• [What the task asks] Give the listing again exactly, omitting its images.

• [Given data]

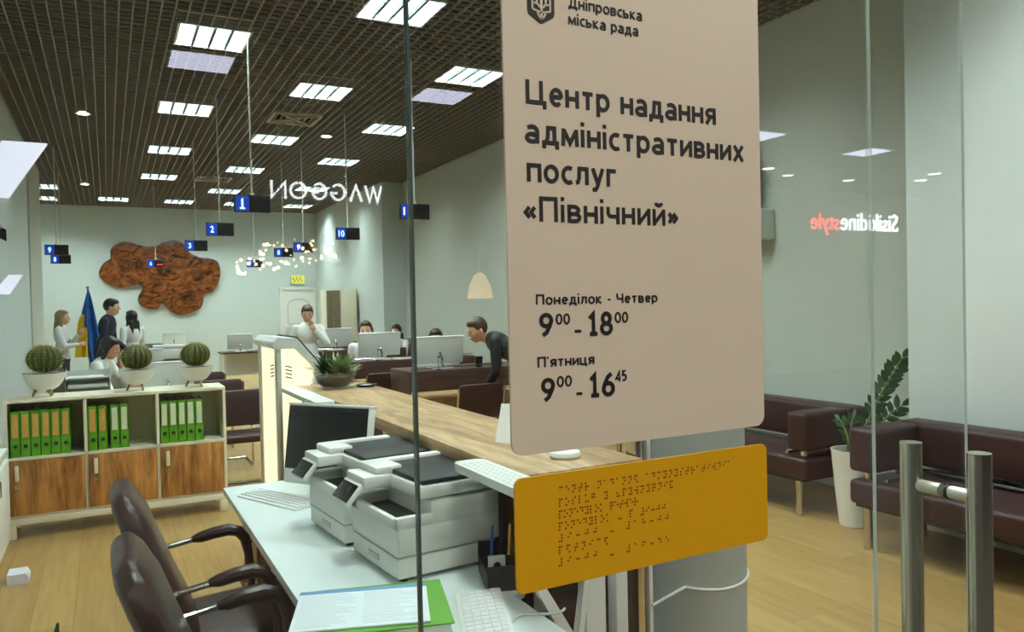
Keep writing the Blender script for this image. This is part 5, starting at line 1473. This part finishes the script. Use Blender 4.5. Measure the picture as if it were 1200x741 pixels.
for body, x0, x1 in (('W', -3.70, -3.42), ('Λ', -3.40, -3.19), ('G', -3.145, -2.92), ('G', -2.87, -2.65), ('O', -2.58, -2.33), ('N', -2.29, -2.07)):
    o = lettering(body, x0, x1, 3.10, 0.25, -0.03, 0.0, 0.13, 'letters', 'letter', r)
    o.rotation_euler = (0, 0, PI); o.location = (0, -9.59, 0)
r = thing('shop_lettering', 'glowing white and red shop letters mirrored in the right glass', 'shop sign', (0, 0, 0))
text_mesh('Sisikidine', -15.6, -13.75, 2.95, 0.40, TF, 0.03, 0.0, 'letters', 'white_letters', r)
text_mesh('style', -13.70, -12.85, 2.95, 0.36, TF, 0.03, 0.0, 'letters_red', 'red_letters', r)
ch = thing('chandelier', 'wide glittering chandelier mirrored in the glass above the inner door', 'chandelier', (1.85, -7.5, 2.12))
MB().tube([(0.55 * math.cos(i * PI / 16), 0.35 * math.sin(i * PI / 16), 0.0) for i in range(33)], 0.012, 6).tube([(0.3 * math.cos(i * PI / 16), 0.2 * math.sin(i * PI / 16), 0.12) for i in range(33)], 0.012, 6).build('ring_frame', 'chrome', ch)
for k in range(3):
    a = k * 2.09
    MB().cyl((0.3 * math.cos(a), 0.2 * math.sin(a), 0.12), (0.0, 0.0, 1.62), 0.005, n=6).build('hanging_wire', 'chrome', ch)
rnd = random.Random(8)
for k in range(66):
    a = k * 2 * PI / 40; rr, z = ((0.55, 0.35), 0.0) if k < 40 else ((0.3, 0.2), 0.12)
    MB().sphere((rr[0] * math.cos(a), rr[1] * math.sin(a), z + rnd.uniform(-0.10, 0.08) + 0.18 * rr[0] * math.cos(a)), rnd.uniform(0.010, 0.024), 8, 5).build('bulb', 'bulb', ch)
pd = thing('pendant_lamp', 'warm bell shaped pendant lamp mirrored in the glass beside the beige sign', 'pendant lamp', (2.86, -4.5, 1.70))
MB().lathe([(0.02, 0.12), (0.05, 0.10), (0.09, 0.02), (0.115, -0.10), (0.110, -0.10), (0.085, 0.02), (0.045, 0.095), (0.016, 0.115)], n=28, cap=False).build('shade', 'shade_lit', pd)
MB().sphere((0, 0, 0.0), 0.035, 12, 8).build('bulb', 'bulb', pd)
MB().cyl((0, 0, 0.1), (0, 0, 2.04), 0.006).build('cord', 'black', pd)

• [Complete answer]
Keep writing the Blender script for this image. This is part 5, starting at line 1473. This part finishes the script. Use Blender 4.5. Measure the picture as if it were 1200x741 pixels.
for body, x0, x1 in (('W', -3.70, -3.42), ('Λ', -3.40, -3.19), ('G', -3.145, -2.92), ('G', -2.87, -2.65), ('O', -2.58, -2.33), ('N', -2.29, -2.07)):
    o = lettering(body, x0, x1, 3.10, 0.25, -0.03, 0.0, 0.13, 'letters', 'letter', r)
    o.rotation_euler = (0, 0, PI); o.location = (0, -9.59, 0)
r = thing('shop_lettering', 'glowing white and red shop letters mirrored in the right glass', 'shop sign', (0, 0, 0))
text_mesh('Sisikidine', -15.6, -13.75, 2.95, 0.40, TF, 0.03, 0.0, 'letters', 'white_letters', r)
text_mesh('style', -13.70, -12.85, 2.95, 0.36, TF, 0.03, 0.0, 'letters_red', 'red_letters', r)
ch = thing('chandelier', 'wide glittering chandelier mirrored in the glass above the inner door', 'chandelier', (1.85, -7.5, 2.12))
MB().tube([(0.55 * math.cos(i * PI / 16), 0.35 * math.sin(i * PI / 16), 0.0) for i in range(33)], 0.012, 6).tube([(0.3 * math.cos(i * PI / 16), 0.2 * math.sin(i * PI / 16), 0.12) for i in range(33)], 0.012, 6).build('ring_frame', 'chrome', ch)
for k in range(3):
    a = k * 2.09
    MB().cyl((0.3 * math.cos(a), 0.2 * math.sin(a), 0.12), (0.0, 0.0, 1.62), 0.005, n=6).build('hanging_wire', 'chrome', ch)
rnd = random.Random(8)
for k in range(66):
    a = k * 2 * PI / 40; rr, z = ((0.55, 0.35), 0.0) if k < 40 else ((0.3, 0.2), 0.12)
    MB().sphere((rr[0] * math.cos(a), rr[1] * math.sin(a), z + rnd.uniform(-0.10, 0.08) + 0.18 * rr[0] * math.cos(a)), rnd.uniform(0.010, 0.024), 8, 5).build('bulb', 'bulb', ch)
pd = thing('pendant_lamp', 'warm bell shaped pendant lamp mirrored in the glass beside the beige sign', 'pendant lamp', (2.86, -4.5, 1.70))
MB().lathe([(0.02, 0.12), (0.05, 0.10), (0.09, 0.02), (0.115, -0.10), (0.110, -0.10), (0.085, 0.02), (0.045, 0.095), (0.016, 0.115)], n=28, cap=False).build('shade', 'shade_lit', pd)
MB().sphere((0, 0, 0.0), 0.035, 12, 8).build('bulb', 'bulb', pd)
MB().cyl((0, 0, 0.1), (0, 0, 2.04), 0.006).build('cord', 'black', pd)